Studies of off-stoichiometric AB2 metal hydride alloy: Part 2. Hydrogen storage and electrochemical properties

In Part 2 of this two-part series of papers, gaseous hydrogen storage and electrochemical properties of three series of alloys with different combinations of Cr/Mn/Co ratios are studied and compared to the structural properties reported in Part 1. As the B/A stoichiometry in each series of alloys increases from 1.8 to 2.2, systematic trends in certain storage properties are found: the hydrogen dissociation pressure and heat of hydride formation increases; the alloy with a AB2.0 stoichiometry has the highest electrochemical full capacity; and slightly higher and lower B-contents increase the electrochemical high-rate-dischargeability and gaseous phase maximum storage capacity, respectively.
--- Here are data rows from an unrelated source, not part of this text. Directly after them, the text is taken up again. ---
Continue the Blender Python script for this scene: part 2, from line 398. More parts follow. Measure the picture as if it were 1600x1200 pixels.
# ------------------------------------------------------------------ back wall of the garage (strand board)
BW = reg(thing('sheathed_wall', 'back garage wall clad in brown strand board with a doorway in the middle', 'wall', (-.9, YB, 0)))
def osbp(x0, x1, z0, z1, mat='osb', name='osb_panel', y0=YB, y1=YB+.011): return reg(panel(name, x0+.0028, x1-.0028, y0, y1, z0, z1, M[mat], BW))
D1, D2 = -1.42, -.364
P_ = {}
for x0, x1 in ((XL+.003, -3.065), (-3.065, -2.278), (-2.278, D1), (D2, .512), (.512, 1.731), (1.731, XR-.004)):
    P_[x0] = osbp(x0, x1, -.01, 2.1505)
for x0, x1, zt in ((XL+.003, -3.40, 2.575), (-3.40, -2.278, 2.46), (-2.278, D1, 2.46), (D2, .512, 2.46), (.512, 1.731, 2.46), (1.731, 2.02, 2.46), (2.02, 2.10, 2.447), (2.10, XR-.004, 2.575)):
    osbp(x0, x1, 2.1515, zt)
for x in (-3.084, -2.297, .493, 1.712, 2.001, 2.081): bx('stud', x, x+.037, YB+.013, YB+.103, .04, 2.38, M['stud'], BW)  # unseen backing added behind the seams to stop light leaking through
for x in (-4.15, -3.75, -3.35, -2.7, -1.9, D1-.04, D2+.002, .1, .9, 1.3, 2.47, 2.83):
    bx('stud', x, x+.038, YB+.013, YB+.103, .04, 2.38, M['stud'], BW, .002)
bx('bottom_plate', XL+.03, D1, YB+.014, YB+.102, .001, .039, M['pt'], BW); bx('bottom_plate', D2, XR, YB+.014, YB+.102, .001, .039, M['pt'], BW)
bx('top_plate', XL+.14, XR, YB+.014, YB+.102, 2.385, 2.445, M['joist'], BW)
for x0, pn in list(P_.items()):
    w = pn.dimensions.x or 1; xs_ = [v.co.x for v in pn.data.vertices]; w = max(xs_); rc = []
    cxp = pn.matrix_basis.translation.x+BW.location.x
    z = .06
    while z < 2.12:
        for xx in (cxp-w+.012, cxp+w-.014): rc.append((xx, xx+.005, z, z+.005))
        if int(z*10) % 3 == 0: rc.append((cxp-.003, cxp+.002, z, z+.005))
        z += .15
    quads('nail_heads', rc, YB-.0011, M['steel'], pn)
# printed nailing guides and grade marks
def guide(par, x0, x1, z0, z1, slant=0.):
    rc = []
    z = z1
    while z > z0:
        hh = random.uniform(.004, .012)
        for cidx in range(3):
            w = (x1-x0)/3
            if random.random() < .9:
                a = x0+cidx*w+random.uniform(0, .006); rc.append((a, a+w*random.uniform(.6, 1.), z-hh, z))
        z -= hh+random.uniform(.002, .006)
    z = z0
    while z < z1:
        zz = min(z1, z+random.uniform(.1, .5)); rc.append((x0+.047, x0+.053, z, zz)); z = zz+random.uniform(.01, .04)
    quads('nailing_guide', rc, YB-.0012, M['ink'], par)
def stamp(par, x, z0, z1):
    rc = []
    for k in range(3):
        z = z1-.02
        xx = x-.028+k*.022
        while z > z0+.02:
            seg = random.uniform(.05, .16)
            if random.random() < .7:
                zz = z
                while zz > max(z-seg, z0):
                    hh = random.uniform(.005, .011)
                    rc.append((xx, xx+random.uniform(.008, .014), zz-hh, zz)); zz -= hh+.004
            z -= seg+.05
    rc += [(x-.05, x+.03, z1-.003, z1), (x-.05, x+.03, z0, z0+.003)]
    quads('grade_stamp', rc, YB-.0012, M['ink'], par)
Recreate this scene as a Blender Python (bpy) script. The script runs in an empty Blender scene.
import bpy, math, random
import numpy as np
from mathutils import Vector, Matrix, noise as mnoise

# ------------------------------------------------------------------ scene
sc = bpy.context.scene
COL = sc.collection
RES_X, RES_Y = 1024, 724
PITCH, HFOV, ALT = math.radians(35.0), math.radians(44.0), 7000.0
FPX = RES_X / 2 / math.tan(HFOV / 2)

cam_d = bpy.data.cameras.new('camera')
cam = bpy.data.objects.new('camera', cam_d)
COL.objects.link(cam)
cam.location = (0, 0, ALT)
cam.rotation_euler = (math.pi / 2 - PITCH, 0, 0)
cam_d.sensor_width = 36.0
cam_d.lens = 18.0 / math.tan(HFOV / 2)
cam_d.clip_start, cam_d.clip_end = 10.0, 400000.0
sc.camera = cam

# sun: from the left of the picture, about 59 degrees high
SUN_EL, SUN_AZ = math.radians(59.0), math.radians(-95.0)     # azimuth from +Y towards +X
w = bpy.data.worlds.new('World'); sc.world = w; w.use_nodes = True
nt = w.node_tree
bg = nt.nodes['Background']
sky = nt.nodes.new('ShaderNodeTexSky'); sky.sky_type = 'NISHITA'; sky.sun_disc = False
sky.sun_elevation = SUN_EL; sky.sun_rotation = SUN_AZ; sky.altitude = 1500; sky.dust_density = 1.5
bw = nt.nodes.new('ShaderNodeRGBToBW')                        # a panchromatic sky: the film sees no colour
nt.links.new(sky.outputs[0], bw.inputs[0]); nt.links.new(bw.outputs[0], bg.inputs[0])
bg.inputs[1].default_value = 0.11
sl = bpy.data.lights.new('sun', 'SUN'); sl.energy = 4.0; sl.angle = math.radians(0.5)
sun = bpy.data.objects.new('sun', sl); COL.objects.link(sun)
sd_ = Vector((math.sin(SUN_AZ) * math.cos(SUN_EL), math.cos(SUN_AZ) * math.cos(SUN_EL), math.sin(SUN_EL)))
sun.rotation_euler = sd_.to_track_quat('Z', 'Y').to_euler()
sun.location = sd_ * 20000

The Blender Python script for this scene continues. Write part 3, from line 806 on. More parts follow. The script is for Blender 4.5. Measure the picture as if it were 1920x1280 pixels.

Stoichiometric or slightly hyper-stoichiometric AB2 alloys have lower PCT hysteresis which are expected to reduce pulverization during cycling. The full and high-rate discharge electrochemical capacities correlate well with the maximum and reversible gaseous hydrogen storages, respectively. Slight hyper-stoichiometry increases the high-rate dischargeability. Open circuit voltage, an important parameter in high-power application, is also found to be more relevant to the surface reaction than to the bulk hydride stability.

► As the B/A increases from 1.8 to 2.2, the hydrogen dissociation pressure increases. ► AB2.0 alloy has the highest electrochemical full capacity. ► Slightly higher B-content increases the electrochemical high-rate-dischargeability. ► Slightly lower B-content increases the gaseous phase maximum storage capacity.